GDP growth estimates for 2016-17 downgraded
The Dollar Business Bureau
According to recently released estimates by CSO (Central Statistics Office), GDP growth for FY 2016-17 is to drop to 7.1% from 7.6% in FY 2015-16. However, SBI research further pegs the estimate down to 6.7% for the whole year and 6.3% for the second half.
While CSO did not take into account the effect of the note-ban in the month of November, SBI released its estimates with a downward bias to account for slowing consumption due to the cash crunch. The CSO growth projection was cut down owing to a slow down in the manufacturing, construction and mining sector, ignoring the volatility due to note ban.
Caught in the vicious cycle of low spending and low reserves of new currency at banks, the new money is taking forever to come into circulation, causing stagnancy in consumption. India is set to see all-time lows in its consumer-spending this year.
Manufacturing sector is expected to have a low growth rate of 7.4% in comparison to 9.3% in 2015-16. Agriculture and government spending will be major boosters during the year. Government spending, unencumbered by the demonetisation exercise is said to expand by 12.8 per cent in 2016-17, up from 6.6% in 2015-16. Growth in Agriculture increased from 1.2 per in 2015-16 year to 4.1 per cent in 2016-17.
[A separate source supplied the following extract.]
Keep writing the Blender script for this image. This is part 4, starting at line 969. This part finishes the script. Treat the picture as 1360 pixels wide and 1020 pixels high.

If the economy picks up during the next fiscal cycle, 2017-18 it could have the advantage of looking extra-ordinary when juxtaposed with a somewhat sluggish 2016-17. And that's the only silver lining to this cloud.
The last two quarters of the year are likely to perform dismally in the wake of demonetisation, the full-blown effect of which has still not been realised. After steep downgrades in growth projections, India may have to bid farewell to the 'bright-spot on the world map' status it had in the earlier part of the year.